==== Record excerpts

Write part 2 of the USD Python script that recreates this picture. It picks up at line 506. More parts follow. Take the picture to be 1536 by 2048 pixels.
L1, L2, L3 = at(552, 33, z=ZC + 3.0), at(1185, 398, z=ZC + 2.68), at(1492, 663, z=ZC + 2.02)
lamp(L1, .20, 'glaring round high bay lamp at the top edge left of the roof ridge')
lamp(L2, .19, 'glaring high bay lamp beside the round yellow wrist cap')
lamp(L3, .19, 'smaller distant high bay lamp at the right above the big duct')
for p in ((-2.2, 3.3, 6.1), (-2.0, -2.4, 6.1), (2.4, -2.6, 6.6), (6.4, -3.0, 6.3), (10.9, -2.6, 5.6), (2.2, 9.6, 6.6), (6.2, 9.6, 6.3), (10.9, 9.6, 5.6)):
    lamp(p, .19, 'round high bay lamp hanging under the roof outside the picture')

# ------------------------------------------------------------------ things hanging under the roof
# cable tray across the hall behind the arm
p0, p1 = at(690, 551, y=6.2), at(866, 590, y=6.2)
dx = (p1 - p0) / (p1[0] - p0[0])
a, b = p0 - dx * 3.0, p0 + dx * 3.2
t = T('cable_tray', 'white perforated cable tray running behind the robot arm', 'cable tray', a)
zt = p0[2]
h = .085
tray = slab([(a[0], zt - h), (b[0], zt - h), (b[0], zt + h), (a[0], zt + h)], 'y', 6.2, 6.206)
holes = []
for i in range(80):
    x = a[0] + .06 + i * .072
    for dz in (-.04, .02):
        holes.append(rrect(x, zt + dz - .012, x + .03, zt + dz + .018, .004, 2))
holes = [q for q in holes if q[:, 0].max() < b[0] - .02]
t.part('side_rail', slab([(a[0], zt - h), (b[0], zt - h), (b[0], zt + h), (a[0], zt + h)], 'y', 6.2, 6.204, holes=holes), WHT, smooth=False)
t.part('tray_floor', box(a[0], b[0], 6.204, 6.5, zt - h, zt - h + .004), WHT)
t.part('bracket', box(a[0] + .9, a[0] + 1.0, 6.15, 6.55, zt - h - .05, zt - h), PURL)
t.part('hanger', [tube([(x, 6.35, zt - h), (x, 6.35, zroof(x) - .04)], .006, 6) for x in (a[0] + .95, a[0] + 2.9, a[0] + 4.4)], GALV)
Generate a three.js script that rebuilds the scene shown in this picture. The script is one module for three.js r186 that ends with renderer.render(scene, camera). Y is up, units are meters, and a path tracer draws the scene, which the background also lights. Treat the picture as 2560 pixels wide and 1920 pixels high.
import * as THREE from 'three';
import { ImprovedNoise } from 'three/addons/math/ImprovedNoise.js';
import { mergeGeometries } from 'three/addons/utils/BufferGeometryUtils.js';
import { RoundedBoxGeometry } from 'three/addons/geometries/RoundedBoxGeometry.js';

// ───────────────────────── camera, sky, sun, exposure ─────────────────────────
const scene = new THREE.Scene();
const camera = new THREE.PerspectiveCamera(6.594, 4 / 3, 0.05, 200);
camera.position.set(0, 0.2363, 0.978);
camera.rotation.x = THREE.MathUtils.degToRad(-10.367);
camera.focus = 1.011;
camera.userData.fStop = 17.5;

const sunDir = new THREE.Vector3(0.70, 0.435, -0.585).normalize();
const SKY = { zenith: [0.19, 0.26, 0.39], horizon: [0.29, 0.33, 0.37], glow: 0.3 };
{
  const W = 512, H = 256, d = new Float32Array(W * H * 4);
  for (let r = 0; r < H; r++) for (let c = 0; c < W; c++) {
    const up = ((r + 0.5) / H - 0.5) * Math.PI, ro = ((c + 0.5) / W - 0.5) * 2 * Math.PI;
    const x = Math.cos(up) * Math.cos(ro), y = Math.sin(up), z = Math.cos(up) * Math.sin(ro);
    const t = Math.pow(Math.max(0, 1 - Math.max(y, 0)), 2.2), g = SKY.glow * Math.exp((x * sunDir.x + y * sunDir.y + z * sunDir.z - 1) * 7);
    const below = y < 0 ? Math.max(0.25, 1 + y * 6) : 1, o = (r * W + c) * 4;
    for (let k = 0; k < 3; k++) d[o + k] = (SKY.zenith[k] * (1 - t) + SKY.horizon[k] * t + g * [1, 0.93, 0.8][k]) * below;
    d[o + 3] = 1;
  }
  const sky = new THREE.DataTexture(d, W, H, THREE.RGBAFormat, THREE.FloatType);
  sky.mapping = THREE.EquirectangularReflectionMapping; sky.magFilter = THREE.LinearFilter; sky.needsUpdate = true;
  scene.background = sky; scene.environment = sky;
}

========

Goal: Faithfully copy every entry, leaving nothing out.

Answer to the task:
Write part 2 of the USD Python script that recreates this picture. It picks up at line 506. More parts follow. Take the picture to be 1536 by 2048 pixels.
L1, L2, L3 = at(552, 33, z=ZC + 3.0), at(1185, 398, z=ZC + 2.68), at(1492, 663, z=ZC + 2.02)
lamp(L1, .20, 'glaring round high bay lamp at the top edge left of the roof ridge')
lamp(L2, .19, 'glaring high bay lamp beside the round yellow wrist cap')
lamp(L3, .19, 'smaller distant high bay lamp at the right above the big duct')
for p in ((-2.2, 3.3, 6.1), (-2.0, -2.4, 6.1), (2.4, -2.6, 6.6), (6.4, -3.0, 6.3), (10.9, -2.6, 5.6), (2.2, 9.6, 6.6), (6.2, 9.6, 6.3), (10.9, 9.6, 5.6)):
    lamp(p, .19, 'round high bay lamp hanging under the roof outside the picture')

# ------------------------------------------------------------------ things hanging under the roof
# cable tray across the hall behind the arm
p0, p1 = at(690, 551, y=6.2), at(866, 590, y=6.2)
dx = (p1 - p0) / (p1[0] - p0[0])
a, b = p0 - dx * 3.0, p0 + dx * 3.2
t = T('cable_tray', 'white perforated cable tray running behind the robot arm', 'cable tray', a)
zt = p0[2]
h = .085
tray = slab([(a[0], zt - h), (b[0], zt - h), (b[0], zt + h), (a[0], zt + h)], 'y', 6.2, 6.206)
holes = []
for i in range(80):
    x = a[0] + .06 + i * .072
    for dz in (-.04, .02):
        holes.append(rrect(x, zt + dz - .012, x + .03, zt + dz + .018, .004, 2))
holes = [q for q in holes if q[:, 0].max() < b[0] - .02]
t.part('side_rail', slab([(a[0], zt - h), (b[0], zt - h), (b[0], zt + h), (a[0], zt + h)], 'y', 6.2, 6.204, holes=holes), WHT, smooth=False)
t.part('tray_floor', box(a[0], b[0], 6.204, 6.5, zt - h, zt - h + .004), WHT)
t.part('bracket', box(a[0] + .9, a[0] + 1.0, 6.15, 6.55, zt - h - .05, zt - h), PURL)
t.part('hanger', [tube([(x, 6.35, zt - h), (x, 6.35, zroof(x) - .04)], .006, 6) for x in (a[0] + .95, a[0] + 2.9, a[0] + 4.4)], GALV)
Generate a three.js script that rebuilds the scene shown in this picture. The script is one module for three.js r186 that ends with renderer.render(scene, camera). Y is up, units are meters, and a path tracer draws the scene, which the background also lights. Treat the picture as 2560 pixels wide and 1920 pixels high.
import * as THREE from 'three';
import { ImprovedNoise } from 'three/addons/math/ImprovedNoise.js';
import { mergeGeometries } from 'three/addons/utils/BufferGeometryUtils.js';
import { RoundedBoxGeometry } from 'three/addons/geometries/RoundedBoxGeometry.js';

// ───────────────────────── camera, sky, sun, exposure ─────────────────────────
const scene = new THREE.Scene();
const camera = new THREE.PerspectiveCamera(6.594, 4 / 3, 0.05, 200);
camera.position.set(0, 0.2363, 0.978);
camera.rotation.x = THREE.MathUtils.degToRad(-10.367);
camera.focus = 1.011;
camera.userData.fStop = 17.5;

const sunDir = new THREE.Vector3(0.70, 0.435, -0.585).normalize();
const SKY = { zenith: [0.19, 0.26, 0.39], horizon: [0.29, 0.33, 0.37], glow: 0.3 };
{
  const W = 512, H = 256, d = new Float32Array(W * H * 4);
  for (let r = 0; r < H; r++) for (let c = 0; c < W; c++) {
    const up = ((r + 0.5) / H - 0.5) * Math.PI, ro = ((c + 0.5) / W - 0.5) * 2 * Math.PI;
    const x = Math.cos(up) * Math.cos(ro), y = Math.sin(up), z = Math.cos(up) * Math.sin(ro);
    const t = Math.pow(Math.max(0, 1 - Math.max(y, 0)), 2.2), g = SKY.glow * Math.exp((x * sunDir.x + y * sunDir.y + z * sunDir.z - 1) * 7);
    const below = y < 0 ? Math.max(0.25, 1 + y * 6) : 1, o = (r * W + c) * 4;
    for (let k = 0; k < 3; k++) d[o + k] = (SKY.zenith[k] * (1 - t) + SKY.horizon[k] * t + g * [1, 0.93, 0.8][k]) * below;
    d[o + 3] = 1;
  }
  const sky = new THREE.DataTexture(d, W, H, THREE.RGBAFormat, THREE.FloatType);
  sky.mapping = THREE.EquirectangularReflectionMapping; sky.magFilter = THREE.LinearFilter; sky.needsUpdate = true;
  scene.background = sky; scene.environment = sky;
}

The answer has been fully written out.